=== REQUIREMENTS ===
Copy out each line of the material below that holds the string "picture".

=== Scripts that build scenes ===
•••••

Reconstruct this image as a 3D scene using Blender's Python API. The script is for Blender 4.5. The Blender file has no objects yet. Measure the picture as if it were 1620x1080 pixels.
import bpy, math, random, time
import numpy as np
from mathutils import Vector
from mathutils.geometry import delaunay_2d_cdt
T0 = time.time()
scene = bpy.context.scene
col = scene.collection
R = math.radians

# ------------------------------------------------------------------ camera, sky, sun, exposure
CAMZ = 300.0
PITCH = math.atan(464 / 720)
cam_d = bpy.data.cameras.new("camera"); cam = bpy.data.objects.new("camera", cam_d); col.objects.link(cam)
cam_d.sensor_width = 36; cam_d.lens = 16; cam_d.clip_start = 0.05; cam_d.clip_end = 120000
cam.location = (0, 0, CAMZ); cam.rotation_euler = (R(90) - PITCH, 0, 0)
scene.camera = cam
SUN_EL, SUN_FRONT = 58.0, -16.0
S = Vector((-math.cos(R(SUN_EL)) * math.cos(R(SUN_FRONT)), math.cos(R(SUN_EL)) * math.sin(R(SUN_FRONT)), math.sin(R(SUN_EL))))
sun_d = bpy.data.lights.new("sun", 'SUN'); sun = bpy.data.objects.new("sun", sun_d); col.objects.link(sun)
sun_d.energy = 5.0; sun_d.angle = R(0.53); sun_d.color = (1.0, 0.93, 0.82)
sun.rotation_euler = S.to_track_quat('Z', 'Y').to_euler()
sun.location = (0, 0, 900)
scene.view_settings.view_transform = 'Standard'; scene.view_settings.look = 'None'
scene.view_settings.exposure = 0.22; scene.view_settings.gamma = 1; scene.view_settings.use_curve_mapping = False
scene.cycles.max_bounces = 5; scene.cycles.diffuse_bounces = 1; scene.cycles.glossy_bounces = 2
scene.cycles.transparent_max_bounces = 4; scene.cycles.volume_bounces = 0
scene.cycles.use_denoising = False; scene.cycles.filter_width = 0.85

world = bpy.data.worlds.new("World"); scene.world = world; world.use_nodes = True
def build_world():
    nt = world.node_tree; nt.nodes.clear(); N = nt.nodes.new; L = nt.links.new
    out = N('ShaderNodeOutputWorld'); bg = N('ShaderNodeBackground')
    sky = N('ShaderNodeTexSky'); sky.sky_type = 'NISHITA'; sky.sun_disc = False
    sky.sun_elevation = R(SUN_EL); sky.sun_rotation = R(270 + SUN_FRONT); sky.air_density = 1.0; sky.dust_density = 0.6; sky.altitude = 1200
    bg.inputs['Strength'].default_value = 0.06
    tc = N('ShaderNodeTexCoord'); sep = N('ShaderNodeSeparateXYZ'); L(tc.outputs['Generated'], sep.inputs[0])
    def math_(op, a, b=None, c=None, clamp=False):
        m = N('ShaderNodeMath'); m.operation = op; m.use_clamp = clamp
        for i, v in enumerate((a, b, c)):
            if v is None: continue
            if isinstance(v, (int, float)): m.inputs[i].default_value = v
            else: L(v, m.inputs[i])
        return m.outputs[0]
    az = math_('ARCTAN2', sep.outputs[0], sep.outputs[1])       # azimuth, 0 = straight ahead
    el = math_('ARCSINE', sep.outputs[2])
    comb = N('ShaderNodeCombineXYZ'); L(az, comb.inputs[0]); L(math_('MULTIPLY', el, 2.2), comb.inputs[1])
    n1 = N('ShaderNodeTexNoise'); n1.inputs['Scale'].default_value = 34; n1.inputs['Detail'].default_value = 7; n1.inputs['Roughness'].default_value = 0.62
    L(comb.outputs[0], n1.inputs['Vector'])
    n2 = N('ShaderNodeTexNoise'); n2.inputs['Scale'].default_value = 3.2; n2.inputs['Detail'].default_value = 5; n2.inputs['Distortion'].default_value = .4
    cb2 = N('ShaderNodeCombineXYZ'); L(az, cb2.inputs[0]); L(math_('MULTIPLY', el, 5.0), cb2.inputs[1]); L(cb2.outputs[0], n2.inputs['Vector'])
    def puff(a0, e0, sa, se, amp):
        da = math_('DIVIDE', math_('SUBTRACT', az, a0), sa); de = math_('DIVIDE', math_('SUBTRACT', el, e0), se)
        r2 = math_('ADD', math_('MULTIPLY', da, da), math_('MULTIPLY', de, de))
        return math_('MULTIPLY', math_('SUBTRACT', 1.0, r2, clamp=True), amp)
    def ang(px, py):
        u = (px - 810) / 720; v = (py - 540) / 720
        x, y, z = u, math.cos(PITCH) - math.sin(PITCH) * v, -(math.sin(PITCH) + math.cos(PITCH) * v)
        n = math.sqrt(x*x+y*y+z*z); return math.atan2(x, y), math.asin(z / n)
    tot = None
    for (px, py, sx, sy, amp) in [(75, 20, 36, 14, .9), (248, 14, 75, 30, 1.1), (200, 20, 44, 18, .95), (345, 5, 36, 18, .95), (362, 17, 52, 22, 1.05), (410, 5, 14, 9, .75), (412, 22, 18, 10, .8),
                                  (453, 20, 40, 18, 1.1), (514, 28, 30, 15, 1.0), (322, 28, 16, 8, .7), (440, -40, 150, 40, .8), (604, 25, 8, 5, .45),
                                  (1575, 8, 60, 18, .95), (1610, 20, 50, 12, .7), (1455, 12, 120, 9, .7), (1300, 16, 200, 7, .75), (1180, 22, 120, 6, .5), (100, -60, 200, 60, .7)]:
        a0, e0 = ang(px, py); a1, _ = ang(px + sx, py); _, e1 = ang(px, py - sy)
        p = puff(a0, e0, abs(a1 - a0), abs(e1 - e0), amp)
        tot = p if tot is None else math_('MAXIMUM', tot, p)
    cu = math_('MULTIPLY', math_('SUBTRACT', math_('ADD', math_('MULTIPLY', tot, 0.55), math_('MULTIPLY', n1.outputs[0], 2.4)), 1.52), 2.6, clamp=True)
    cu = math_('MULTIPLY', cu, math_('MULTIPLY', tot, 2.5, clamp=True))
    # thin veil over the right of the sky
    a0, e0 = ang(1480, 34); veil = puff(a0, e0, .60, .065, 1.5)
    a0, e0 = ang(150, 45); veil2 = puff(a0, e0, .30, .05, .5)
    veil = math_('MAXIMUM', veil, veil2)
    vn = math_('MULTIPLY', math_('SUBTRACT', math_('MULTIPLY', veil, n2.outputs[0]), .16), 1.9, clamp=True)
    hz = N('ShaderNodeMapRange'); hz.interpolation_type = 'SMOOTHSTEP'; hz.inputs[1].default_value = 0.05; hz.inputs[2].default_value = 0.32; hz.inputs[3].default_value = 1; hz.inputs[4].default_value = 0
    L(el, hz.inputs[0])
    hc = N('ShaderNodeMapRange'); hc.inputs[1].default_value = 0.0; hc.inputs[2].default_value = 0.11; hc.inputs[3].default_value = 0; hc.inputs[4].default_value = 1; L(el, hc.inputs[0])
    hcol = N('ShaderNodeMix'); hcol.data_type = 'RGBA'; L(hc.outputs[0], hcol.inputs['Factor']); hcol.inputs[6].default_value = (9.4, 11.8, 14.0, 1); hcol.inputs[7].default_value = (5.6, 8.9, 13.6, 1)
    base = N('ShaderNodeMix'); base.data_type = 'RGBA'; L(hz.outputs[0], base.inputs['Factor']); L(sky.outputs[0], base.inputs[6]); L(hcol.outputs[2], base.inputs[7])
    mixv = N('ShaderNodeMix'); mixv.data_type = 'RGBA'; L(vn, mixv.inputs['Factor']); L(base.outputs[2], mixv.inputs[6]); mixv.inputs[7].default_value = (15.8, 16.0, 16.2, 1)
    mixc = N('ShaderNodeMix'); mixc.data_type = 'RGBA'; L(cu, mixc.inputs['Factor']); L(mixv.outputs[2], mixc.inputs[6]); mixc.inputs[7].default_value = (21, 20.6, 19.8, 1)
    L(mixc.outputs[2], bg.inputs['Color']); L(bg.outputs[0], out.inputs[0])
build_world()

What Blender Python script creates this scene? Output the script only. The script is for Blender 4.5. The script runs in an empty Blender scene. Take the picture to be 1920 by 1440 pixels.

•••••

=== CORRECT RESPONSE ===
Reconstruct this image as a 3D scene using Blender's Python API. The script is for Blender 4.5. The Blender file has no objects yet. Measure the picture as if it were 1620x1080 pixels.
What Blender Python script creates this scene? Output the script only. The script is for Blender 4.5. The script runs in an empty Blender scene. Take the picture to be 1920 by 1440 pixels.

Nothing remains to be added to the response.